▶ Recorded data
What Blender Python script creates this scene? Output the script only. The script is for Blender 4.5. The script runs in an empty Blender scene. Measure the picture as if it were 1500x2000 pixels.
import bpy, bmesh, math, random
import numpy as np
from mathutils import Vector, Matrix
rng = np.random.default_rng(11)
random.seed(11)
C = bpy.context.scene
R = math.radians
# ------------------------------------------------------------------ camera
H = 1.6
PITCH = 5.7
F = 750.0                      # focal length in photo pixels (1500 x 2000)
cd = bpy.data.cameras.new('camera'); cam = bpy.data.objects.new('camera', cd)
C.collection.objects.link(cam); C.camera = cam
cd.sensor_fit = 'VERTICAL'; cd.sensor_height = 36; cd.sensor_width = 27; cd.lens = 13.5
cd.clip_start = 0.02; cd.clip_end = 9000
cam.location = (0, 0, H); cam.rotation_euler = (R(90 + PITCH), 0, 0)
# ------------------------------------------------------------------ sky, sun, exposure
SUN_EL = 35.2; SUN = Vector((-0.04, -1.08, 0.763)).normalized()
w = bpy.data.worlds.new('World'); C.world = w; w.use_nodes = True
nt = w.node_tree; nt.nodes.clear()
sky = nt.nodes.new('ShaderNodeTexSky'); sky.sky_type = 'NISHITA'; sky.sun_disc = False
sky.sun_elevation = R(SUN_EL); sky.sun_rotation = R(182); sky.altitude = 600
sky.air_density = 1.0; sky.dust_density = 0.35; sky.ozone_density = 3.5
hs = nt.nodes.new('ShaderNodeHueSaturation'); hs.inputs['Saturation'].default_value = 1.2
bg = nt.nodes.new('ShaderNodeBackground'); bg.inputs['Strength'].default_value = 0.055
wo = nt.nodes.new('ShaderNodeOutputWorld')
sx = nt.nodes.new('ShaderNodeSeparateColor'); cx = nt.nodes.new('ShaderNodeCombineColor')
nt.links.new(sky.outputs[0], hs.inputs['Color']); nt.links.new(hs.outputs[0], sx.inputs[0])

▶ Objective
Output the data above exactly, please, line for line.

▶ Solution to the exercise
What Blender Python script creates this scene? Output the script only. The script is for Blender 4.5. The script runs in an empty Blender scene. Measure the picture as if it were 1500x2000 pixels.
import bpy, bmesh, math, random
import numpy as np
from mathutils import Vector, Matrix
rng = np.random.default_rng(11)
random.seed(11)
C = bpy.context.scene
R = math.radians
# ------------------------------------------------------------------ camera
H = 1.6
PITCH = 5.7
F = 750.0                      # focal length in photo pixels (1500 x 2000)
cd = bpy.data.cameras.new('camera'); cam = bpy.data.objects.new('camera', cd)
C.collection.objects.link(cam); C.camera = cam
cd.sensor_fit = 'VERTICAL'; cd.sensor_height = 36; cd.sensor_width = 27; cd.lens = 13.5
cd.clip_start = 0.02; cd.clip_end = 9000
cam.location = (0, 0, H); cam.rotation_euler = (R(90 + PITCH), 0, 0)
# ------------------------------------------------------------------ sky, sun, exposure
SUN_EL = 35.2; SUN = Vector((-0.04, -1.08, 0.763)).normalized()
w = bpy.data.worlds.new('World'); C.world = w; w.use_nodes = True
nt = w.node_tree; nt.nodes.clear()
sky = nt.nodes.new('ShaderNodeTexSky'); sky.sky_type = 'NISHITA'; sky.sun_disc = False
sky.sun_elevation = R(SUN_EL); sky.sun_rotation = R(182); sky.altitude = 600
sky.air_density = 1.0; sky.dust_density = 0.35; sky.ozone_density = 3.5
hs = nt.nodes.new('ShaderNodeHueSaturation'); hs.inputs['Saturation'].default_value = 1.2
bg = nt.nodes.new('ShaderNodeBackground'); bg.inputs['Strength'].default_value = 0.055
wo = nt.nodes.new('ShaderNodeOutputWorld')
sx = nt.nodes.new('ShaderNodeSeparateColor'); cx = nt.nodes.new('ShaderNodeCombineColor')
nt.links.new(sky.outputs[0], hs.inputs['Color']); nt.links.new(hs.outputs[0], sx.inputs[0])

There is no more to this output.